__WORK INSTRUCTIONS__
Skip all pictures, then print the remaining material exactly.

=-=-=

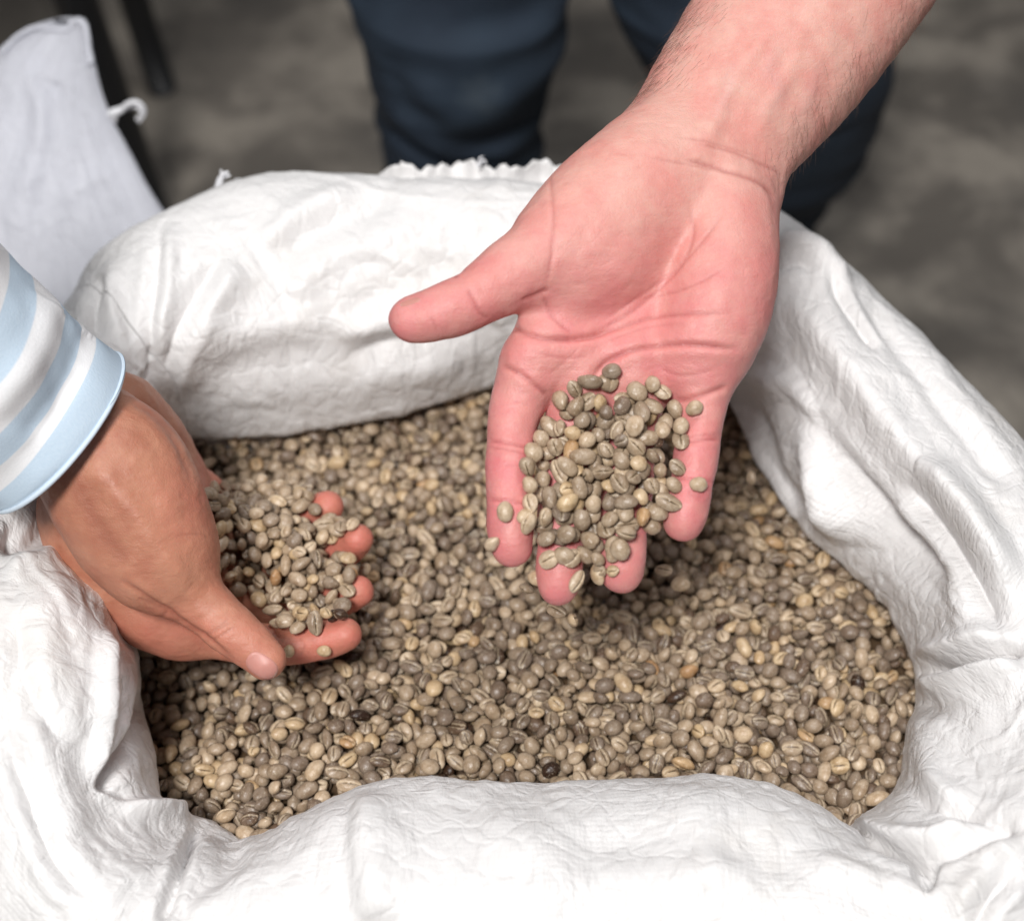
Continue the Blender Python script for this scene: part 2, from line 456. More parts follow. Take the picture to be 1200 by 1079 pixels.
# folds: (polyline in picture pixels projected on the cloth, height in mm, half width in px, profile)
FOLDS = [
    # far band
    ([(188, 255), (184, 330), (172, 430), (168, 470)], -5.0, 7, 's'),
    ([(196, 262), (194, 340), (184, 420)], 4.0, 13, 'g'),
    ([(262, 300), (228, 350), (200, 400), (186, 440)], -6.0, 9, 's'),
    ([(290, 300), (255, 350), (222, 410), (205, 470)], 6.5, 24, 'g'),
    ([(120, 320), (112, 365), (122, 400)], -5, 7, 's'),
    ([(135, 300), (132, 370), (148, 440)], 4, 12, 'g'),
    ([(300, 290), (350, 250), (420, 222)], 4, 14, 'g'),
    ([(320, 310), (380, 265), (470, 235)], -3.5, 13, 'g'),
    ([(330, 350), (400, 300), (500, 262)], 3.5, 18, 'g'),
    ([(400, 380), (460, 340), (560, 300)], -3.0, 20, 'g'),
    ([(400, 420), (455, 402), (520, 395), (590, 372)], -6, 12, 's'),
    ([(380, 395), (450, 378), (530, 372), (590, 350)], 5, 16, 'g'),
    ([(230, 420), (300, 385), (380, 380)], 4, 22, 'g'),
    ([(240, 470), (330, 450), (450, 440), (560, 420)], 4.5, 26, 'g'),
    # right band
    ([(903, 300), (930, 288), (965, 306), (990, 340)], 8.1, 11, 'g'),
    ([(905, 318), (935, 306), (958, 320)], -5.4, 6, 's'),
    ([(965, 305), (985, 350), (1010, 390), (1032, 418)], -6.8, 6, 's'),
    ([(905, 340), (950, 372), (1000, 440), (1060, 520), (1130, 610), (1190, 700)], 12.2, 24, 'g'),
    ([(880, 420), (930, 470), (985, 550), (1050, 630), (1120, 700)], -13.5, 17, 'g'),
    ([(866, 432), (905, 446), (940, 480), (962, 535), (975, 590), (1005, 640)], 14.9, 17, 'g'),
    ([(858, 452), (882, 500), (905, 560), (940, 610)], -8.1, 14, 'g'),
    ([(1000, 330), (1060, 410), (1120, 490), (1200, 590)], -6.8, 15, 'g'),
    ([(1060, 560), (1120, 640), (1170, 740)], -9.5, 12, 's'),
    ([(1090, 540), (1150, 620), (1195, 700)], 8.1, 16, 'g'),
    # right lower
    ([(1072, 790), (1110, 782), (1160, 770), (1205, 762)], -13, 9, 's'),
    ([(1080, 812), (1120, 802), (1170, 790), (1210, 790)], 9, 16, 'g'),
    ([(1085, 770), (1130, 750), (1170, 735)], 5, 16, 'g'),
    ([(1105, 830), (1090, 880), (1105, 930), (1130, 960)], 6, 22, 'g'),
    ([(1060, 925), (1100, 950), (1160, 965), (1210, 975)], -5, 10, 's'),
    ([(1000, 975), (1040, 1000), (1090, 1012), (1130, 1000), (1190, 965)], -13, 8, 's'),
    ([(990, 950), (1040, 975), (1100, 990), (1150, 970)], 6, 14, 'g'),
    ([(1078, 1012), (1088, 1028), (1074, 1044)], -20, 10, 'g'),
    ([(1190, 1020), (1160, 1050), (1140, 1090)], -8, 9, 's'),
    ([(930, 1000), (1000, 1030), (1080, 1050), (1180, 1040)], 5, 16, 'g'),
    # near side
    ([(430, 925), (432, 990), (440, 1085)], 6, 34, 'g'),
    ([(415, 925), (405, 990), (412, 1085)], -3, 12, 'g'),
    ([(820, 915), (815, 980), (840, 1050)], 4, 40, 'g'),
    ([(640, 1000), (760, 985), (900, 1000), (980, 1040)], -3.5, 26, 'g'),
    ([(560, 960), (640, 1000), (660, 1080)], 3, 30, 'g'),
    ([(232, 970), (212, 1020), (185, 1085)], -8, 6, 's'),
    ([(250, 980), (240, 1030), (215, 1085)], 4, 14, 'g'),
    ([(296, 988), (245, 1030), (200, 1085)], -6, 14, 'g'),
    # left
    ([(148, 735), (146, 790), (140, 850), (112, 905)], 5, 13, 'g'),
    ([(165, 800), (150, 860), (120, 925), (170, 948)], -9, 11, 'g'),
    ([(100, 925), (160, 950), (225, 962)], 9, 10, 'g'),
    ([(70, 615), (105, 660), (138, 712)], 5, 10, 'g'), ([(120, 730), (118, 800), (108, 880), (112, 930)], 7, 9, 'g'), ([(20, 720), (30, 800), (70, 880)], -4, 12, 's'),
    ([(90, 620), (60, 690), (50, 780), (85, 900)], 4, 34, 'g'),
    ([(0, 850), (30, 920), (60, 1000), (110, 1060)], -6, 9, 's'),
    ([(30, 830), (60, 910), (100, 990)], 4, 22, 'g'),
    ([(0, 620), (30, 640), (70, 618)], -9, 16, 'g'),
    ([(0, 670), (50, 650), (80, 612)], 6, 16, 'g'),
]
P2, zc = proj(V)
vd = CAMP - V; vd /= np.linalg.norm(vd, axis=1)[:, None]
fac = np.clip((N * vd).sum(1) * 2 + 0.35, 0, 1) * ((ringi > 10) & (ringi < 150))
disp = np.zeros(len(V))
for line, amp, sg, kind in FOLDS:
    line = crom(np.array(line, float), 5)
    d, t = dist_poly(P2, line)
    endw = smooth01(np.minimum(t, 1 - t) / 0.22 + 0.05)
    if kind == 'g': prof = np.exp(-(d / sg) ** 2)
    else: prof = np.exp(-d / sg) - 0.35 * np.exp(-((d - 2.2 * sg) / (1.3 * sg)) ** 2)
    disp += amp / 1000 * prof * endw * fac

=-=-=

__ANSWER TO THE PROBLEM__
Continue the Blender Python script for this scene: part 2, from line 456. More parts follow. Take the picture to be 1200 by 1079 pixels.
# folds: (polyline in picture pixels projected on the cloth, height in mm, half width in px, profile)
FOLDS = [
    # far band
    ([(188, 255), (184, 330), (172, 430), (168, 470)], -5.0, 7, 's'),
    ([(196, 262), (194, 340), (184, 420)], 4.0, 13, 'g'),
    ([(262, 300), (228, 350), (200, 400), (186, 440)], -6.0, 9, 's'),
    ([(290, 300), (255, 350), (222, 410), (205, 470)], 6.5, 24, 'g'),
    ([(120, 320), (112, 365), (122, 400)], -5, 7, 's'),
    ([(135, 300), (132, 370), (148, 440)], 4, 12, 'g'),
    ([(300, 290), (350, 250), (420, 222)], 4, 14, 'g'),
    ([(320, 310), (380, 265), (470, 235)], -3.5, 13, 'g'),
    ([(330, 350), (400, 300), (500, 262)], 3.5, 18, 'g'),
    ([(400, 380), (460, 340), (560, 300)], -3.0, 20, 'g'),
    ([(400, 420), (455, 402), (520, 395), (590, 372)], -6, 12, 's'),
    ([(380, 395), (450, 378), (530, 372), (590, 350)], 5, 16, 'g'),
    ([(230, 420), (300, 385), (380, 380)], 4, 22, 'g'),
    ([(240, 470), (330, 450), (450, 440), (560, 420)], 4.5, 26, 'g'),
    # right band
    ([(903, 300), (930, 288), (965, 306), (990, 340)], 8.1, 11, 'g'),
    ([(905, 318), (935, 306), (958, 320)], -5.4, 6, 's'),
    ([(965, 305), (985, 350), (1010, 390), (1032, 418)], -6.8, 6, 's'),
    ([(905, 340), (950, 372), (1000, 440), (1060, 520), (1130, 610), (1190, 700)], 12.2, 24, 'g'),
    ([(880, 420), (930, 470), (985, 550), (1050, 630), (1120, 700)], -13.5, 17, 'g'),
    ([(866, 432), (905, 446), (940, 480), (962, 535), (975, 590), (1005, 640)], 14.9, 17, 'g'),
    ([(858, 452), (882, 500), (905, 560), (940, 610)], -8.1, 14, 'g'),
    ([(1000, 330), (1060, 410), (1120, 490), (1200, 590)], -6.8, 15, 'g'),
    ([(1060, 560), (1120, 640), (1170, 740)], -9.5, 12, 's'),
    ([(1090, 540), (1150, 620), (1195, 700)], 8.1, 16, 'g'),
    # right lower
    ([(1072, 790), (1110, 782), (1160, 770), (1205, 762)], -13, 9, 's'),
    ([(1080, 812), (1120, 802), (1170, 790), (1210, 790)], 9, 16, 'g'),
    ([(1085, 770), (1130, 750), (1170, 735)], 5, 16, 'g'),
    ([(1105, 830), (1090, 880), (1105, 930), (1130, 960)], 6, 22, 'g'),
    ([(1060, 925), (1100, 950), (1160, 965), (1210, 975)], -5, 10, 's'),
    ([(1000, 975), (1040, 1000), (1090, 1012), (1130, 1000), (1190, 965)], -13, 8, 's'),
    ([(990, 950), (1040, 975), (1100, 990), (1150, 970)], 6, 14, 'g'),
    ([(1078, 1012), (1088, 1028), (1074, 1044)], -20, 10, 'g'),
    ([(1190, 1020), (1160, 1050), (1140, 1090)], -8, 9, 's'),
    ([(930, 1000), (1000, 1030), (1080, 1050), (1180, 1040)], 5, 16, 'g'),
    # near side
    ([(430, 925), (432, 990), (440, 1085)], 6, 34, 'g'),
    ([(415, 925), (405, 990), (412, 1085)], -3, 12, 'g'),
    ([(820, 915), (815, 980), (840, 1050)], 4, 40, 'g'),
    ([(640, 1000), (760, 985), (900, 1000), (980, 1040)], -3.5, 26, 'g'),
    ([(560, 960), (640, 1000), (660, 1080)], 3, 30, 'g'),
    ([(232, 970), (212, 1020), (185, 1085)], -8, 6, 's'),
    ([(250, 980), (240, 1030), (215, 1085)], 4, 14, 'g'),
    ([(296, 988), (245, 1030), (200, 1085)], -6, 14, 'g'),
    # left
    ([(148, 735), (146, 790), (140, 850), (112, 905)], 5, 13, 'g'),
    ([(165, 800), (150, 860), (120, 925), (170, 948)], -9, 11, 'g'),
    ([(100, 925), (160, 950), (225, 962)], 9, 10, 'g'),
    ([(70, 615), (105, 660), (138, 712)], 5, 10, 'g'), ([(120, 730), (118, 800), (108, 880), (112, 930)], 7, 9, 'g'), ([(20, 720), (30, 800), (70, 880)], -4, 12, 's'),
    ([(90, 620), (60, 690), (50, 780), (85, 900)], 4, 34, 'g'),
    ([(0, 850), (30, 920), (60, 1000), (110, 1060)], -6, 9, 's'),
    ([(30, 830), (60, 910), (100, 990)], 4, 22, 'g'),
    ([(0, 620), (30, 640), (70, 618)], -9, 16, 'g'),
    ([(0, 670), (50, 650), (80, 612)], 6, 16, 'g'),
]
P2, zc = proj(V)
vd = CAMP - V; vd /= np.linalg.norm(vd, axis=1)[:, None]
fac = np.clip((N * vd).sum(1) * 2 + 0.35, 0, 1) * ((ringi > 10) & (ringi < 150))
disp = np.zeros(len(V))
for line, amp, sg, kind in FOLDS:
    line = crom(np.array(line, float), 5)
    d, t = dist_poly(P2, line)
    endw = smooth01(np.minimum(t, 1 - t) / 0.22 + 0.05)
    if kind == 'g': prof = np.exp(-(d / sg) ** 2)
    else: prof = np.exp(-d / sg) - 0.35 * np.exp(-((d - 2.2 * sg) / (1.3 * sg)) ** 2)
    disp += amp / 1000 * prof * endw * fac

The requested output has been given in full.